In a striking reverse chronology, these “be-blazered” students are “pensioners in disguise / As who they were, a pictured epitaph”. The non-recognition is jokily expressed in a contemporary demotic (“Who he? Who she?”), but the explanation moves swiftly from the comedy of reversal to the sad inevitability of the young faces forming their own epitaph. Then, as if in counterweight to the first stanza, the political theme returns, and neat technical footwork makes history fly, from the 50s to the present. An oblique reference to loss of empire (“Pillar boxes still red, though not much else is”) appropriately gets mated with “scarcely visible orthodoxies” before the poem asserts a triad of values, “Democracy, dissent and the NHS”, an ideal that feels far from dated and far from realised in 2018. The “global urgency” and “destructive wars” heighten the relevance.

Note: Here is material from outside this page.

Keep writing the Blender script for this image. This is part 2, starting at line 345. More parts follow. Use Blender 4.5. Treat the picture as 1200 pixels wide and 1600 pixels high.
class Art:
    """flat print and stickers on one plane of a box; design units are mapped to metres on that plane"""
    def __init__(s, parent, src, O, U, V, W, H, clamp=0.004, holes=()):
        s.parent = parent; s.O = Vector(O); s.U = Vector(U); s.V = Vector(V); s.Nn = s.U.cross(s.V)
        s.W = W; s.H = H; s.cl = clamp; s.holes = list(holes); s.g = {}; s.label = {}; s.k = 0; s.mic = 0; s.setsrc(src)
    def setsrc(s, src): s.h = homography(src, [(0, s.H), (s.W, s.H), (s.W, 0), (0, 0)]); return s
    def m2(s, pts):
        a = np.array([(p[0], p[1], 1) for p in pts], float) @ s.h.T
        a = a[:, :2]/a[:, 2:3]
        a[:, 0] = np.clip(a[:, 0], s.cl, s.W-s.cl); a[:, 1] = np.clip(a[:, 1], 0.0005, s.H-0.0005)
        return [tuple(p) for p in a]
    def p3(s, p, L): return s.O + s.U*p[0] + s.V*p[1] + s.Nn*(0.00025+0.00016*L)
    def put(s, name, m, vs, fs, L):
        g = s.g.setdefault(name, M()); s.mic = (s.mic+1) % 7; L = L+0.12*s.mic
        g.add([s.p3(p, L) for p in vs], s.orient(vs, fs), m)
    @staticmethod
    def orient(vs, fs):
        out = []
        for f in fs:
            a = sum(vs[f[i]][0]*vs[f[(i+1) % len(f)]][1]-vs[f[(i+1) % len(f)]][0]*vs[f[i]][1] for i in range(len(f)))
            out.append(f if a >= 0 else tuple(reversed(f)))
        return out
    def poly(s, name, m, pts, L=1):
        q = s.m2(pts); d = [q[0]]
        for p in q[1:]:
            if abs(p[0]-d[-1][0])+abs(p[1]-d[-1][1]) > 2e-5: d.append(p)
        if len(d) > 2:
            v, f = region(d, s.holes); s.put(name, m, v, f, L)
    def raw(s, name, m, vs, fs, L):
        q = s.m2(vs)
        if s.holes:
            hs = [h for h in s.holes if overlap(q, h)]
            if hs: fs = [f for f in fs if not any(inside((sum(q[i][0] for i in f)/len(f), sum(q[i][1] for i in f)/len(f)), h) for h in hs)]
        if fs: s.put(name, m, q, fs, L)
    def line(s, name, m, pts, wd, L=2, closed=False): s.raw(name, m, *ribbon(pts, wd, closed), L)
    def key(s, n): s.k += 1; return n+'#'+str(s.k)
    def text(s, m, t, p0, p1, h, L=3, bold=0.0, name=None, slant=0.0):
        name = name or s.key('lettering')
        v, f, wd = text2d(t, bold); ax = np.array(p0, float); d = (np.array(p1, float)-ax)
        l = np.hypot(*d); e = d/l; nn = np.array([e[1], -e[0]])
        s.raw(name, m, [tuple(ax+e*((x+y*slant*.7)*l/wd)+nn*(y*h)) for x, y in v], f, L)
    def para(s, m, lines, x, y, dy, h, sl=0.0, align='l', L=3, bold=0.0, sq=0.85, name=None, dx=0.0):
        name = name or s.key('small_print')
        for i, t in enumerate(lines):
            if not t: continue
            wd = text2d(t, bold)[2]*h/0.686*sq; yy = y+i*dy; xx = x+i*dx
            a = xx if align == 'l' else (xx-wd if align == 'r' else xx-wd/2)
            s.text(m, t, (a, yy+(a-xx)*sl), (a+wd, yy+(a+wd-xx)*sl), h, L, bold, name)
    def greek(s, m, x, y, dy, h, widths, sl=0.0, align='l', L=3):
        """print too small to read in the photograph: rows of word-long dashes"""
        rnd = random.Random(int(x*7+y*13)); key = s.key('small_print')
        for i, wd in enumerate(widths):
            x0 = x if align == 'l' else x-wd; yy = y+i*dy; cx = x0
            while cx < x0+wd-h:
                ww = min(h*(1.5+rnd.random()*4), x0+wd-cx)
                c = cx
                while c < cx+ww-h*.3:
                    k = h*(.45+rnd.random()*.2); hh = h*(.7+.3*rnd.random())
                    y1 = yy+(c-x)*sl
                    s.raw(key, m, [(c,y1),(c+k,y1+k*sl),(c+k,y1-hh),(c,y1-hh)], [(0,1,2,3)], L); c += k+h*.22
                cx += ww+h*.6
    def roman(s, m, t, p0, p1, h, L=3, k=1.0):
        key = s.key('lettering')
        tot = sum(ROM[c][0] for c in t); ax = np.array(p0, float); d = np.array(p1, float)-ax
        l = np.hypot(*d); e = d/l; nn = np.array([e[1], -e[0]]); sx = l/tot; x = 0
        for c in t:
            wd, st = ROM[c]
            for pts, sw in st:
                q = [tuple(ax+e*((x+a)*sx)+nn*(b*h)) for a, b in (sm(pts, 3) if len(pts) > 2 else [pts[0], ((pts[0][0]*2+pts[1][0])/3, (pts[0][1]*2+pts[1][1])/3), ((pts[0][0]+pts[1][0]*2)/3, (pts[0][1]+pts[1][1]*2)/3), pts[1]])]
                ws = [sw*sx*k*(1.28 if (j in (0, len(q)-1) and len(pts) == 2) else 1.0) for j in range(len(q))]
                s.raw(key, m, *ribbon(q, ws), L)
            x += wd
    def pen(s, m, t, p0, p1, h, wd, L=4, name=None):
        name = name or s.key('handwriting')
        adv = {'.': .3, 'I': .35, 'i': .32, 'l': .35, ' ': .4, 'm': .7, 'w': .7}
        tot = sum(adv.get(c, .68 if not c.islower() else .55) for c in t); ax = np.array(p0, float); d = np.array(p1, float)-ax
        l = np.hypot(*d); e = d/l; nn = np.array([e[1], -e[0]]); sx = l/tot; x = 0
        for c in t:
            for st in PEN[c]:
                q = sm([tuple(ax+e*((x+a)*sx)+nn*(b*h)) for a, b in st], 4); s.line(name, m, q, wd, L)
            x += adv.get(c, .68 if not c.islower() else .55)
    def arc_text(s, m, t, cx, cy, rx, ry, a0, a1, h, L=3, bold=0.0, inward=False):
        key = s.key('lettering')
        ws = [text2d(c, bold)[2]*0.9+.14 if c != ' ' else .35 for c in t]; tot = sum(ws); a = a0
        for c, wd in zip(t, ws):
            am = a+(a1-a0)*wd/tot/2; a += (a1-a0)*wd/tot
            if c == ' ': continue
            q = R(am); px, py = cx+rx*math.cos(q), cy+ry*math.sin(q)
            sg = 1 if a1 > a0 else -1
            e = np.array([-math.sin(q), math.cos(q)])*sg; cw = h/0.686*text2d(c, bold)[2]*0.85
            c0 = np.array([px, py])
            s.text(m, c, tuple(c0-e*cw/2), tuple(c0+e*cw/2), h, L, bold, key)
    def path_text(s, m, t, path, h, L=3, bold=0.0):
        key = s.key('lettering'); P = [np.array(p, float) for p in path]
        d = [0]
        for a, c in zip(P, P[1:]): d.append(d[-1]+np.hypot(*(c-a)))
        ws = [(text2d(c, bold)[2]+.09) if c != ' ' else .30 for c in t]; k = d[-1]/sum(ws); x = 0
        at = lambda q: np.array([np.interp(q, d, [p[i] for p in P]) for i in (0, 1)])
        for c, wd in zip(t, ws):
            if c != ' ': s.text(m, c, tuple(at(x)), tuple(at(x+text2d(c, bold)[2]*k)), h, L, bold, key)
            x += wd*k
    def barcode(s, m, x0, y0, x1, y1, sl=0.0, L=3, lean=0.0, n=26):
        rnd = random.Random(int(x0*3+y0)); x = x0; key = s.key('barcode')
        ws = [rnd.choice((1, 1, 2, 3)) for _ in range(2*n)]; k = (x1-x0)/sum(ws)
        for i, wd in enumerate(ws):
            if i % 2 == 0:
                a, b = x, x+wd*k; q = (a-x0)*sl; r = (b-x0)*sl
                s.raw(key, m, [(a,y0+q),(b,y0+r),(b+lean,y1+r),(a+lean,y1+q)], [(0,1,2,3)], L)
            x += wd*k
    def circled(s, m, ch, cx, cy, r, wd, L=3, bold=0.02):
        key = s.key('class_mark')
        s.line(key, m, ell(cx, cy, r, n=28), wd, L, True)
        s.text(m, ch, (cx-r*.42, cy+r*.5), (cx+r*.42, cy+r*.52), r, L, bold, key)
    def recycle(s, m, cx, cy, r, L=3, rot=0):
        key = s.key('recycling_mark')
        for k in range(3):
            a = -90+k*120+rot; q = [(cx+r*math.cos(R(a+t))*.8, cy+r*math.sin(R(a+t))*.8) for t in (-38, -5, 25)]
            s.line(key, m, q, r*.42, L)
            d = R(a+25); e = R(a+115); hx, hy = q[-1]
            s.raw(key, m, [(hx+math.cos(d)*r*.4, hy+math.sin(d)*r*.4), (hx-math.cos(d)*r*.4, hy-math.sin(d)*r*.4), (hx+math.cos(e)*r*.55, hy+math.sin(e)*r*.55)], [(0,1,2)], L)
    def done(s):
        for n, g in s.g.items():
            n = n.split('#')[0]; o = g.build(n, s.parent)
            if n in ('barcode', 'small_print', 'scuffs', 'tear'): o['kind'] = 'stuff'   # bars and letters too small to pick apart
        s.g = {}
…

That closing emphasis on the NHS revitalises the title’s pun on “class”. It’s a reminder that what the National Health Service fundamentally stands for is equality. That’s why it “underpins our civic decency”. So the light touch again firms up, while the tone remains sensible, staunch in its values but not sermonising. Although it originated as a commission, and the poem performs a coolly well-informed objectivity, its speaker is not disengaged. Dissenting moments of personal emotion and an underlying political intensity are allowed to disturb the surface, and the conflict is enriching.
• Class Photograph is included in Douglas Dunn’s latest collection, The Noise of a Fly, which was shortlisted for the 2017 TS Eliot prize.